** Start **
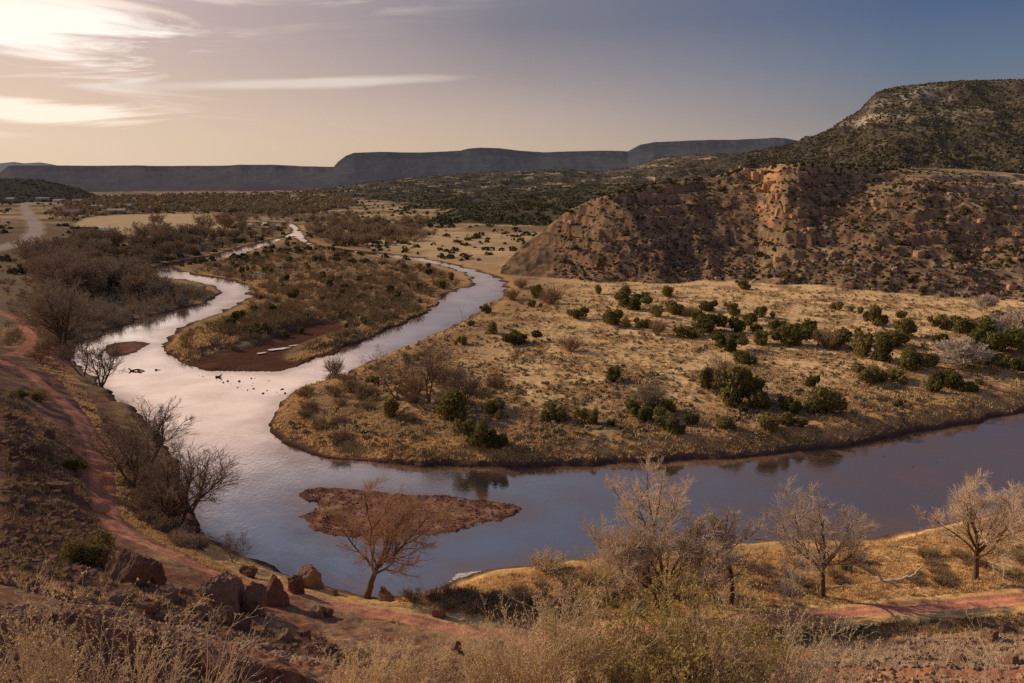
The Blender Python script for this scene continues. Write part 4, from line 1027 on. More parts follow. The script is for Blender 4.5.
x, y = polar(26000, -36, 36, 600, 2600)
c_ = samp(cls, x, y); m_ = ((c_ == 3) | (c_ == 6) | (c_ == 2)) ; x, y = x[m_], y[m_]
blob_field(x, y, g.uniform(1.1, 2.4, len(x)), 'foothill_scrub', 'dark juniper scrub covering the foothills', 'scrub', M_JUNF, 8)
x, y = polar(16000, 16, 36, 850, 1750); m_ = samp(cls, x, y) == 2; x, y = x[m_], y[m_]
blob_field(x, y, g.uniform(.9, 2.4, len(x)), 'mountain_scrub', 'dark scrub covering the tall mountain', 'scrub', M_JUNF, 7)
x, y = polar(16000, -36, 14, 380, 1900)
m_ = (samp(cls, x, y) == 0) & (samp(sd, x, y) < -4) & (samp(ZN['field'], x, y) < 1) & (samp(dhwy, x, y) > 14) & (samp(vd, x, y) + g.normal(0, .3, len(x)) > .45)
x, y = x[m_], y[m_]
blob_field(x, y, g.uniform(.8, 2.4, len(x)), 'valley_scrub', 'low dark scrub along the valley floor far away', 'scrub', M_JUNF, 9)

# ------------------------------------------------------------------ leafless brush
sh_geo = [stemshrub(400 + i, 60, 5, r=.010) for i in range(4)]
def shrub_proto(i, mat, nm='shrub'):
    return link(nm, mesh_of(nm, sh_geo[i % 4], mat))
SH = [(550,304,30,.55,'reddish brown brush patch beside the small junipers near the river arm'),(569,351,32,.42,'low wide brown bush alone in the straw of the point'),(657,335,20,.8,'grey brown bush between junipers in the middle row'),
      (828,349,34,.6,'rusty bush in the right hand group of junipers'),(496,389,24,.6,'brown bush right of the bare trees on the point'),(721,390,34,.9,'grey leafless brush inside the tall juniper clump'),
      (547,571,48,.36,'wide straw coloured bush on the near bank left of the trees'),(328,516,20,.5,'straw tuft growing on the gravel bar'),(690,316,20,.5,0),(512,300,22,.5,0),(520,288,18,.5,0),(992,376,13,.9,0),
      (335,375,24,.7,0),(350,392,26,.5,0),(310,412,22,.5,0),(365,398,24,.6,0),(415,395,28,.7,0),(440,385,26,.7,0),(470,392,22,.7,0),(340,440,26,.35,0),(320,430,20,.4,0)]
i = 0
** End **
# [Aim]
Every line of the data above should be quoted exactly. Omit the pictures.

# [Right answer]
The Blender Python script for this scene continues. Write part 4, from line 1027 on. More parts follow. The script is for Blender 4.5.
x, y = polar(26000, -36, 36, 600, 2600)
c_ = samp(cls, x, y); m_ = ((c_ == 3) | (c_ == 6) | (c_ == 2)) ; x, y = x[m_], y[m_]
blob_field(x, y, g.uniform(1.1, 2.4, len(x)), 'foothill_scrub', 'dark juniper scrub covering the foothills', 'scrub', M_JUNF, 8)
x, y = polar(16000, 16, 36, 850, 1750); m_ = samp(cls, x, y) == 2; x, y = x[m_], y[m_]
blob_field(x, y, g.uniform(.9, 2.4, len(x)), 'mountain_scrub', 'dark scrub covering the tall mountain', 'scrub', M_JUNF, 7)
x, y = polar(16000, -36, 14, 380, 1900)
m_ = (samp(cls, x, y) == 0) & (samp(sd, x, y) < -4) & (samp(ZN['field'], x, y) < 1) & (samp(dhwy, x, y) > 14) & (samp(vd, x, y) + g.normal(0, .3, len(x)) > .45)
x, y = x[m_], y[m_]
blob_field(x, y, g.uniform(.8, 2.4, len(x)), 'valley_scrub', 'low dark scrub along the valley floor far away', 'scrub', M_JUNF, 9)

# ------------------------------------------------------------------ leafless brush
sh_geo = [stemshrub(400 + i, 60, 5, r=.010) for i in range(4)]
def shrub_proto(i, mat, nm='shrub'):
    return link(nm, mesh_of(nm, sh_geo[i % 4], mat))
SH = [(550,304,30,.55,'reddish brown brush patch beside the small junipers near the river arm'),(569,351,32,.42,'low wide brown bush alone in the straw of the point'),(657,335,20,.8,'grey brown bush between junipers in the middle row'),
      (828,349,34,.6,'rusty bush in the right hand group of junipers'),(496,389,24,.6,'brown bush right of the bare trees on the point'),(721,390,34,.9,'grey leafless brush inside the tall juniper clump'),
      (547,571,48,.36,'wide straw coloured bush on the near bank left of the trees'),(328,516,20,.5,'straw tuft growing on the gravel bar'),(690,316,20,.5,0),(512,300,22,.5,0),(520,288,18,.5,0),(992,376,13,.9,0),
      (335,375,24,.7,0),(350,392,26,.5,0),(310,412,22,.5,0),(365,398,24,.6,0),(415,395,28,.7,0),(440,385,26,.7,0),(470,392,22,.7,0),(340,440,26,.35,0),(320,430,20,.4,0)]
i = 0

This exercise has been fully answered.